Scale Invariance and Self-averaging in disordered systems
Giorgio Parisi, Marco Picco, Nicolas Sourlas

TL;DR
This paper investigates the phenomenon of scale invariance and self-averaging in disordered ferromagnetic systems, revealing varying degrees of self-averaging violation near critical points in different models.
Contribution
It extends previous work on the random field Ising model to disordered Potts and Ising models in two dimensions, analyzing their self-averaging properties near criticality.
Findings
Random Potts model shows weaker violation of self-averaging than the random field case.

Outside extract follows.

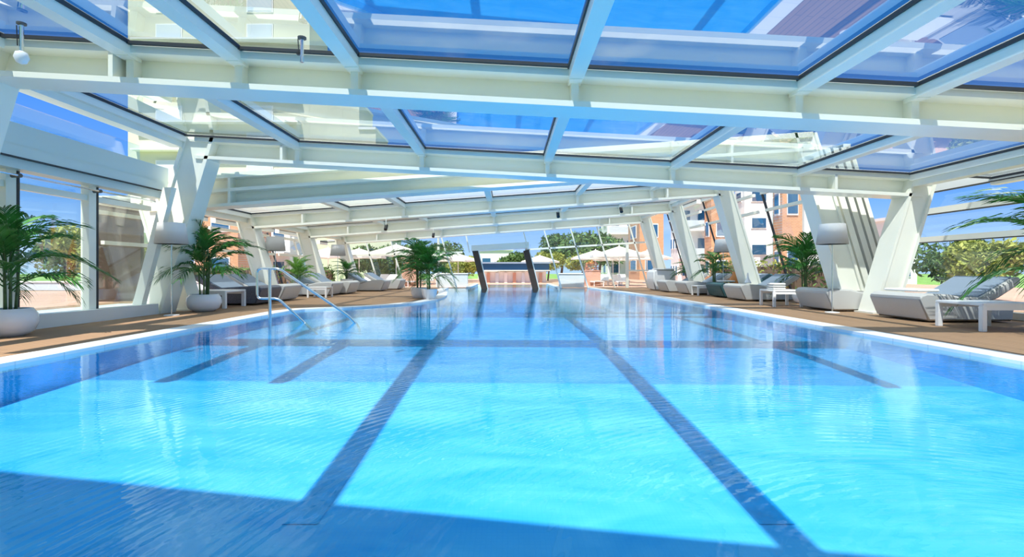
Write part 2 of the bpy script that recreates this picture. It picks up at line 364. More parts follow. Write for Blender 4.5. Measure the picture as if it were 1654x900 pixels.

Random Ising model exhibits even weaker violations, possibly restoring self-averaging in the infinite volume limit.
Abstract
In a previous paper we found that in the random field Ising model at zero temperature in three dimensions the correlation length is not self-averaging near the critical point and that the violation of self-averaging is maximal. This is due to the formation of bound states in the underlying field theory. We present a similar study for the case of disordered Potts and Ising ferromagnets in two dimensions near the critical temperature. In the random Potts model the correlation length is not self-averaging near the critical temperature but the violation of self-averaging is weaker than in the random field case. In the random Ising model we find still weaker violations of self-averaging and we cannot rule out the possibility of the restoration of self-averaging in the infinite volume limit.